Edit: Note that $ in macros is implementation dependent, You can call it whatever

Edit2: Here is an example with multiple parameters to do arithmetic operators. This one uses computed gotos instead of a switch in case your compiler handles one better than the other.
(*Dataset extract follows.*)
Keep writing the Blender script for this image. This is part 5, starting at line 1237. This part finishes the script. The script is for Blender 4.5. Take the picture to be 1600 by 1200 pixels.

#define IOPS $(SUB,-) $(MUL,*) $(DIV,/) $(MOD,%) $(ADD,+) $(AND,&) $(OR,|) \
  $(XOR,^) $(SR,>>) $(SL,<<)

enum iops_enum {
#define $(x,op)   IOPSENUM_##x,
  IOPS
  IOPSENUM_COUNT
#undef $
};
int opi(int a, enum iops_enum b, int c){
  static const char array[] = { //you may get better results with short or int
#define $(x,op)   &&x - &&ADD,
    IOPS
#undef $
  };
  if (b >= IOPSENUM_COUNT) return a;
  goto *(&&ADD + array[b]);
  //else should give a warning here.
#define $(x,op)   x: return a op c;
  IOPS
#undef $
}

Answer 2

You could use switch/case, for example:

int perform(char op,int a,int b)
{
    switch (op)
    {
    case '+': return a+b;
    case '-': return a-b;
    default: return 0;
    }
}

But you would still have to write some code for each operator; you don't get anything for free in C.